E o que é esse resto, quando se tem tudo? E nós temos, de certa forma, tudo (está é mal distribuído). Temos um universo de dados potencialmente infinito em todas as direções. Dos dados, podemos extrair informação. Mas a informação não chega. Da informação, podemos extrair conhecimento. Mas o conhecimento não chega. E do conhecimento, ou melhor, do amor ao conhecimento, podemos extrair sabedoria. Mas mesmo a sabedoria não chega se não soubermos ser bons.
Isto para os filósofos da Antiguidade era uma banalidade, porque a filosofia era uma forma de nos ajudar a viver (e preparar a morrer). Para os filósofos da Modernidade é possível que as camadas adicionais de complexidade nos tenham feito perder o fio à meada. O que é necessário agora é — para filósofos como, sobretudo, para não-filósofos — recuperar o valor dessa progressão até à sabedoria e à bondade que era então uma banalidade e que durante séculos se acreditou que poderia levar até à felicidade e à liberdade nesta vida (e não apenas após a morte e o fim do mundo).
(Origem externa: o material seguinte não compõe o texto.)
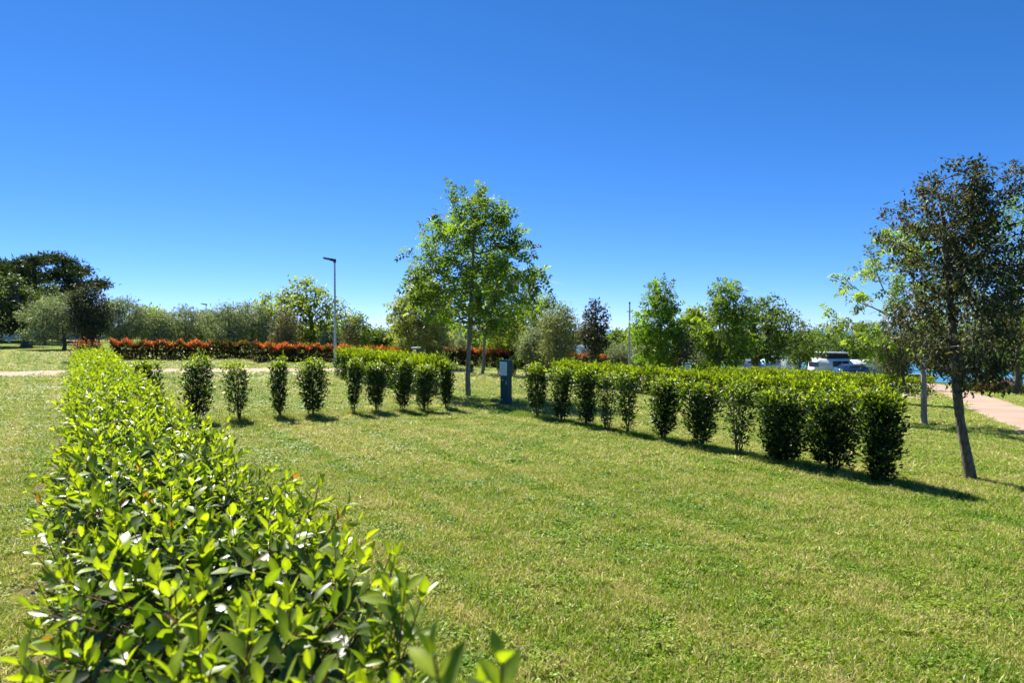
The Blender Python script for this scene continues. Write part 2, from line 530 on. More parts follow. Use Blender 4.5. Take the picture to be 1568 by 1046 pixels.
LHW = np.array([1.5, 0.88, 1.35, 0.88, 0.85, 1.25, 0.85, 0.9, 1.1, 0.9, 0.8])   # pale midrib, darker margin
LMID = leaf_mid(); LLO = leaf_lo(); LNARROW = leaf_lo(0.26); LCOMP = leaf_compound(); LROUND = leaf_lo(0.75)

def pal(stops, n, jitter=0.18):
    """n colours picked from weighted stops [(weight, rgb)]"""
    w = np.array([s[0] for s in stops], float); w /= w.sum()
    c = np.array([s[1] for s in stops], float)[rng.choice(len(stops), n, p=w)]
    return c * (1 + jitter * rng.normal(size=(n, 1))).clip(0.5, 1.6)

ZD_ = np.array([0, 0, 1.0])
# ================================================================== SETTING
def axis_grid(lim, n, k):
    t = np.linspace(-1, 1, n)
    return np.sinh(t * k) / math.sinh(k) * lim
gx = axis_grid(1500, 301, 6.2); gy = axis_grid(1500, 301, 6.2) + 12
X, Y = np.meshgrid(gx, gy)
g = Geo()
idx = np.arange(301 * 301).reshape(301, 301)
quad = np.stack([idx[:-1, :-1], idx[:-1, 1:], idx[1:, 1:], idx[1:, :-1]], -1).reshape(-1, 4)
g.add(np.stack([X, Y, tz(X, Y)], -1).reshape(-1, 3), quad)
structure(g.build('ground', M['ground'], smooth=True), 'mown lawn sloping gently down towards the water')

g = Geo()
c0 = np.array(uv(0, 80)); c1 = np.array(uv(0, 3500))
pts = []
for U, V in ((-3000, 86), (3000, 86), (3000, 4000), (-3000, 4000)):
    x, y = uv(U, V); pts.append([x, y, -5.2])
g.add(pts, [[0, 3, 2, 1]])
structure(g.build('sea', M['sea']), 'pale blue sea beyond the trees')

PATHS = []
def ribbon(name, left, right, label, lift=0.025):
    """a path sheet between two edges given as ground points, following the terrain"""
    left = np.asarray(left, float)[:, :2]; right = np.asarray(right, float)[:, :2]
    def res(p, n):
        d = np.concatenate([[0], np.cumsum(np.linalg.norm(np.diff(p, axis=0), axis=1))])
        s = np.linspace(0, d[-1], n)
        return np.stack([np.interp(s, d, p[:, 0]), np.interp(s, d, p[:, 1])], 1)
    n = 120; m = 9
    L = res(left, n); Rr = res(right, n)
    wob = 0.05
    for arr in (L, Rr):
        k = np.arange(n)
        arr += wob * np.stack([np.sin(k * 0.9 + 1.3), np.cos(k * 0.7)], 1) * rng.uniform(0.3, 1, (n, 1))
    t = np.linspace(0, 1, m)[None, :, None]
    P = L[:, None] * (1 - t) + Rr[:, None] * t
    z = tz(P[..., 0], P[..., 1]) + lift
    z[:, 0] -= 0.06; z[:, -1] -= 0.06
    g = Geo(); idx = np.arange(n * m).reshape(n, m)
    q = np.stack([idx[:-1, :-1], idx[1:, :-1], idx[1:, 1:], idx[:-1, 1:]], -1).reshape(-1, 4)
    if np.cross(Rr[0] - L[0], L[1] - L[0]) > 0: q = q[:, ::-1]
    g.add(np.concatenate([P, z[..., None]], -1).reshape(-1, 3), q)
    PATHS.append(np.concatenate([L, Rr[::-1]]))
    return structure(g.build(name, M['path'], smooth=True), label)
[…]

Claro, nem todos os filósofos, sejam homens ou mulheres, são bons. E nem todas, sejam mulheres ou homens, são sábias. Mas a necessidade de ser ambas as coisas não pode ser menorizada nem desprezada ao abrigo de um qualquer snobismo ou trollismo contemporâneo.
Quando penso em Fernando Belo, lembro-me da tríade que compunha a crença dos zoroastras (antes dos gregos havia os persas; e o zoroastrianismo em que eles acreditavam já era uma crença velha quando o cristianismo era jovem e até mesmo antes, quando Aristóteles e Platão estavam vivos). Essa tríade era simplesmente: bons pensamentos — bons gestos — boas palavras. Como se nada mais fosse preciso. Se calhar não é.
Estão sempre muitas coisas a acontecer no mundo. Mas se não pararmos para lembrar as pessoas que nos ajudam a fazer sentido delas, limitar-nos-emos a viver aquela vida inconsiderada que segundo os primeiros filósofos não merecia a pena ser vivida. Além disso, Fernando Belo era um leitor atento desta crónica, e foram dezenas as vezes que escreveu ao rapazote que era amigo do filho dele para concordar ou discordar. Hoje é a primeira vez que sei que não o vai fazer. Não sei se concordaria ou não. Mas sei como terminaria a mensagem: “boas coisas!”. E é assim que vou terminar, para ele e para nós: boas coisas.